I am curious what the current status of a long-range AAA round like HVP is. HVP was supposedly cancelled in 2021, but it's still listed on the BAE website and there were recent tests of the concept from land artillery plus at least one gun simulating a naval weapon.
And the Air Force has a current Hypervelocity Ground Weapon System, AKA Multi-Domain Artillery Canon program to use HVP fired from a 155mm gun artillery system for missile defense.
 
Turns out that radar-aimed, proximity-fuzed 5-inch HiFrag (HE-CVT) is remarkably effective on air targets that are noticeably slower than WW2 torpedo bombers. Who'd have guessed?

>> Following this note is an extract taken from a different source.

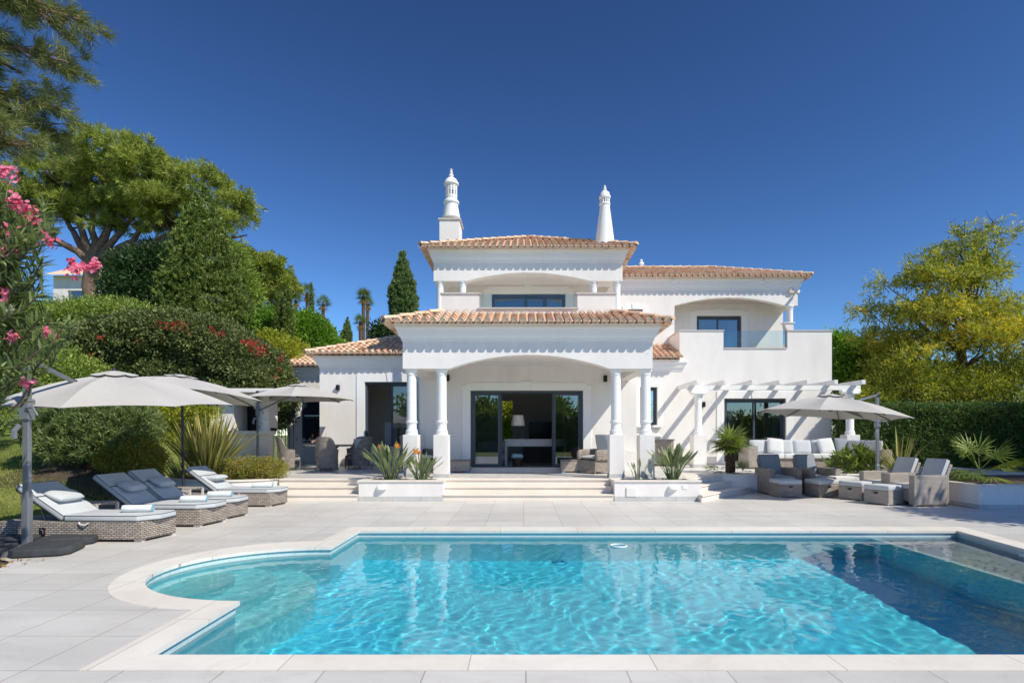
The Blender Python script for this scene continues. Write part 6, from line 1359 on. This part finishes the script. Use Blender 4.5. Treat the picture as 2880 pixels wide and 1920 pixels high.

Edit: HE-CVT is a guess, but it seems more likely to me that the KE-ET suggested by the Twitter thread. Long-range drones can be smallish, but still big enough to function a prox fuze.
Maybe these guys have the right idea, using 3 76mm for CIWS:

italian_destroyer_caio_duilio_by_oscerf_derjnvg-pre.jpg

D553-Andrea-Doria-17.jpg
 
I'm fond of the latest Italian 127mm and 76mm naval guns but I think the USN has committed itself to sticking with their own 127mm gun and going with the BAE 57mm instead of the Oto-Melera 76mm.

Everything is a trade off, the 76mm and 57mm guns can engage an incoming missile sooner but I'd feel like something faster firing in a smaller caliber has a higher probability of defeating a missile once its in effective range. Probably hard to determine which is better without extensive real world testing which would be extremely expensive.

I'm fond of the new South Korean designs for their CIWS-II program, they seem to pretty much be a 30mm "Goalkeeper 2".